Tuesday, July 21, 2009

Optimism has its limits

Reading my description of yesterday, you may have gained the impression that my mood turned foul.

Oh no.

I attempted to be optimistic in spite of my mini-trials, I assure you.
  • When there were no bowls left for my breaky, and I grabbed a cereal bar instead, I thought, "Ha! It's the last one of the best flavour! That'll serve you right, fellow cohabitants!"
  • When I got the buggy and all my mother accessories out of the car...just to put them back in again, I thought, "Well, that was like a test run. I am going to look like a finely-tuned machine to those parking on the next floor!"
  • When the photo kiosk had a hernia, I thought, "They were $1.00 a print from that kiosk anyway. I'll get them cheaper somewhere else.
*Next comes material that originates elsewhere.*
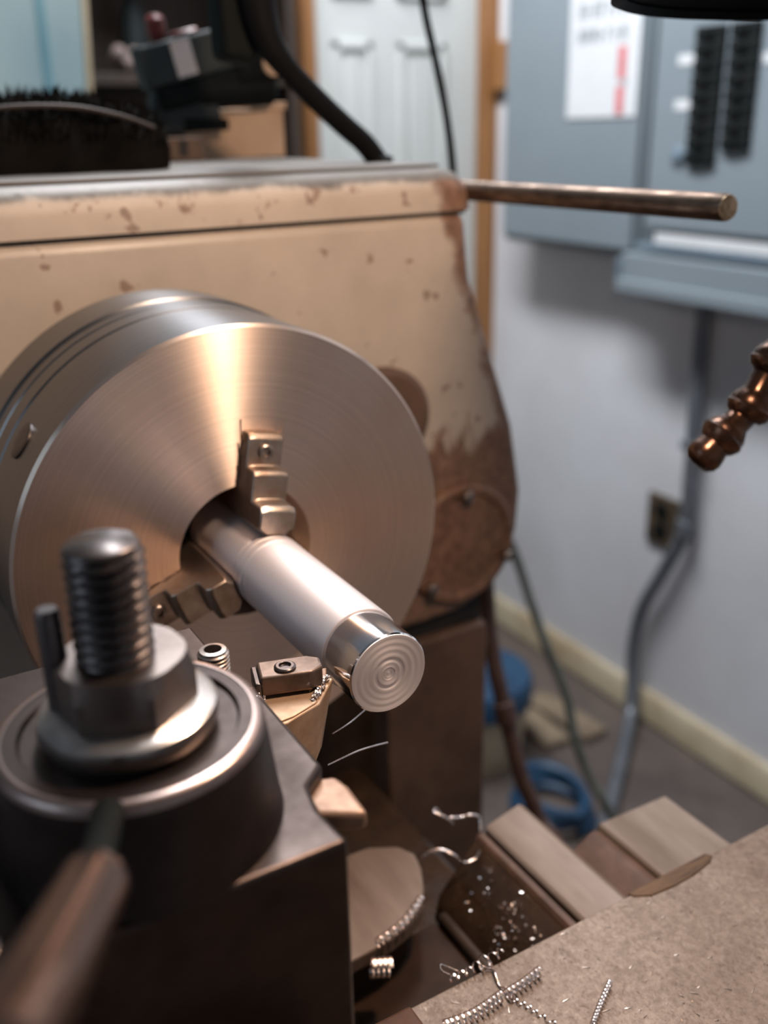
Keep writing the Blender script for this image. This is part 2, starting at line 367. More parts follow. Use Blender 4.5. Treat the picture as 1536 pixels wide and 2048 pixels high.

You lose kiosk, you lose!"
  • When I wheeled to the cinema and they weren't selling the tickets I wanted yet, I thought, "It was exercise". (I was scrambling for that one initially.)
  • When the boob-ladies told me my size doesn't exist, I decided to be complimented by the fact that I would need to go to LA or Vegas to pick up my cup size matched with my girth measurements.
  • When I received more than a few "looks" due to my positioning for breastfeeding in the public library, I thought, "Well, you came here for an education."
  • And clearly, when my Apple Ale lept to its death, I thought, "Well, I get to write a letter and no doubt obtain free stuff".
But when I realised my Google Analytics code hadn't been tracking visitors for 3 days there was no silver lining. None at all.


I have it!

Put your hands up if you swung by these parts during the 3 days of darkness.